--- INSTRUCTIONS TO FOLLOW ---
Don't include pictures. Quote the lines below from the first through the line that contains "scn.camera = cam".

=-=-=

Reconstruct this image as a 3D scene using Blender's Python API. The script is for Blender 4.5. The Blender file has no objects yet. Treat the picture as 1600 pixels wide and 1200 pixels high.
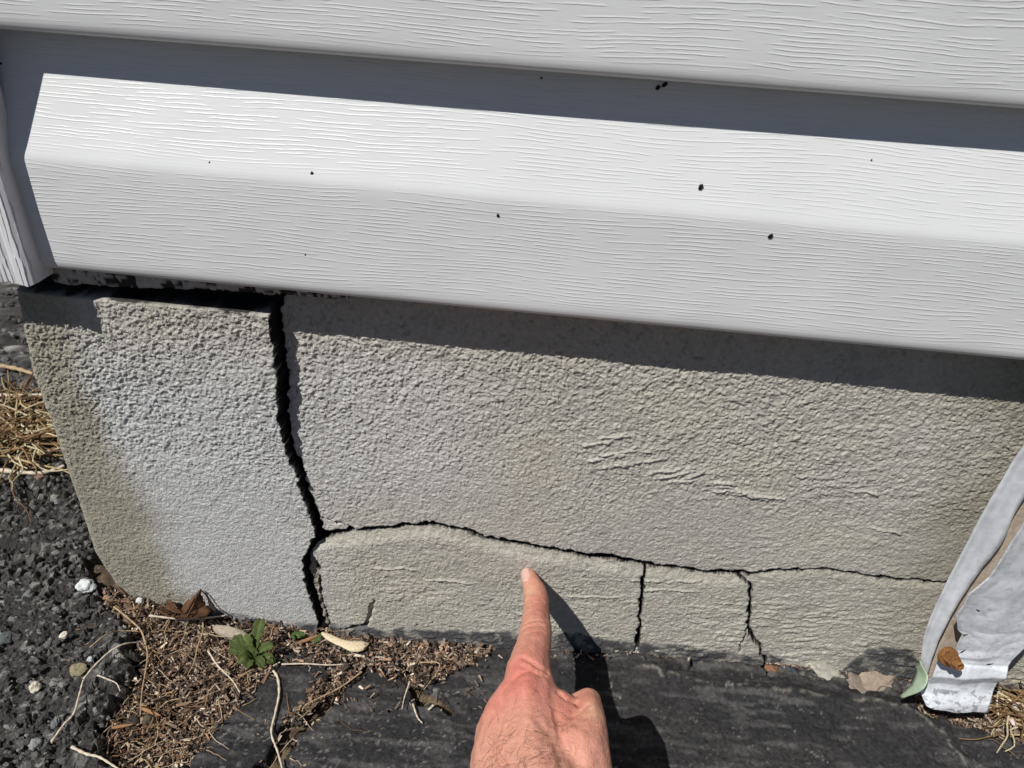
import bpy, bmesh, math, random
import numpy as np
from mathutils import Vector, Matrix, noise as mnoise
from mathutils.bvhtree import BVHTree

random.seed(7); rng = np.random.default_rng(7)
scn = bpy.context.scene
COL = scn.collection

# ------------------------------------------------------------------ camera
PITCH, YAW, ROLL, FPX = 31.67, -3.45, 3.9, 1150.0
CAM = np.array([0.0, -0.34, 0.4157])
def cam_axes():
    p, y, r = map(math.radians, (PITCH, YAW, ROLL))
    fwd = np.array([math.sin(y)*math.cos(p), math.cos(y)*math.cos(p), -math.sin(p)])
    right = np.array([math.cos(y), -math.sin(y), 0.0]); up = np.cross(right, fwd)
    return math.cos(r)*right + math.sin(r)*up, -math.sin(r)*right + math.cos(r)*up, fwd
AX, AY, AZ = cam_axes()
cd = bpy.data.cameras.new('camera'); cam = bpy.data.objects.new('camera', cd); COL.objects.link(cam)
M = Matrix.Identity(4)
for i in range(3):
    M[i][0] = AX[i]; M[i][1] = AY[i]; M[i][2] = -AZ[i]; M[i][3] = CAM[i]
cam.matrix_world = M
cd.sensor_width = 36.0; cd.lens = FPX/1600*36; cd.clip_start = 0.01; cd.clip_end = 500
cd.dof.use_dof = True; cd.dof.focus_distance = 0.40; cd.dof.aperture_fstop = 20
scn.camera = cam

# ------------------------------------------------------------------ light
SUN = Vector((0.95, 1.0, -1.8)).normalized()          # direction the light travels
w = bpy.data.worlds.new('World'); scn.world = w; w.use_nodes = True
nt = w.node_tree; nt.nodes.clear()
sky = nt.nodes.new('ShaderNodeTexSky'); sky.sky_type = 'NISHITA'; sky.sun_disc = False; sky.air_density = .7; sky.dust_density = .2
sky.sun_elevation = math.asin(-SUN.z); sky.sun_rotation = math.atan2(-SUN.x, -SUN.y)
bg = nt.nodes.new('ShaderNodeBackground'); bg.inputs['Strength'].default_value = 0.05
wo = nt.nodes.new('ShaderNodeOutputWorld')
nt.links.new(sky.outputs[0], bg.inputs[0]); nt.links.new(bg.outputs[0], wo.inputs[0])
sd = bpy.data.lights.new('sun', 'SUN'); sd.energy = 5.0; sd.angle = math.radians(0.5); sd.color = (1, .975, .935)
so = bpy.data.objects.new('sun', sd); COL.objects.link(so)
so.rotation_euler = SUN.to_track_quat('-Z', 'Y').to_euler(); so.location = (-2, -2, 4)
scn.view_settings.view_transform = 'Standard'; scn.view_settings.look = 'None'
scn.view_settings.exposure = -0.05; scn.view_settings.gamma = 1.0

# ------------------------------------------------------------------ helpers
def ray(u, v): return (u-800)*AX - (v-600)*AY + FPX*AZ
def onwall(u, v, y=0.0):
    d = ray(u, v); return CAM + d*((y-CAM[1])/d[1])
def onz(u, v, z=0.0):
    d = ray(u, v); return CAM + d*((z-CAM[2])/d[2])
def depth(p): return float((np.asarray(p)-CAM) @ AZ)

def hashv(ix, iy, seed):
    h = (ix.astype(np.int64)*374761393 + iy.astype(np.int64)*668265263 + seed*1442695041) & 0xffffffff
    h = ((h ^ (h >> 13))*1274126177) & 0xffffffff
    h = ((h ^ (h >> 16))*2246822519) & 0xffffffff
    return ((h ^ (h >> 15)) & 0xffffff)/float(0xffffff)
def vnoise(x, y, seed=0):
    x0 = np.floor(x); y0 = np.floor(y); fx = x-x0; fy = y-y0
    fx = fx*fx*(3-2*fx); fy = fy*fy*(3-2*fy)
    a = hashv(x0, y0, seed); b = hashv(x0+1, y0, seed); c = hashv(x0, y0+1, seed); d = hashv(x0+1, y0+1, seed)
    return (a*(1-fx)+b*fx)*(1-fy) + (c*(1-fx)+d*fx)*fy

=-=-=

--- SOLVED PROBLEM ---
Reconstruct this image as a 3D scene using Blender's Python API. The script is for Blender 4.5. The Blender file has no objects yet. Treat the picture as 1600 pixels wide and 1200 pixels high.
import bpy, bmesh, math, random
import numpy as np
from mathutils import Vector, Matrix, noise as mnoise
from mathutils.bvhtree import BVHTree

random.seed(7); rng = np.random.default_rng(7)
scn = bpy.context.scene
COL = scn.collection

# ------------------------------------------------------------------ camera
PITCH, YAW, ROLL, FPX = 31.67, -3.45, 3.9, 1150.0
CAM = np.array([0.0, -0.34, 0.4157])
def cam_axes():
    p, y, r = map(math.radians, (PITCH, YAW, ROLL))
    fwd = np.array([math.sin(y)*math.cos(p), math.cos(y)*math.cos(p), -math.sin(p)])
    right = np.array([math.cos(y), -math.sin(y), 0.0]); up = np.cross(right, fwd)
    return math.cos(r)*right + math.sin(r)*up, -math.sin(r)*right + math.cos(r)*up, fwd
AX, AY, AZ = cam_axes()
cd = bpy.data.cameras.new('camera'); cam = bpy.data.objects.new('camera', cd); COL.objects.link(cam)
M = Matrix.Identity(4)
for i in range(3):
    M[i][0] = AX[i]; M[i][1] = AY[i]; M[i][2] = -AZ[i]; M[i][3] = CAM[i]
cam.matrix_world = M
cd.sensor_width = 36.0; cd.lens = FPX/1600*36; cd.clip_start = 0.01; cd.clip_end = 500
cd.dof.use_dof = True; cd.dof.focus_distance = 0.40; cd.dof.aperture_fstop = 20
scn.camera = cam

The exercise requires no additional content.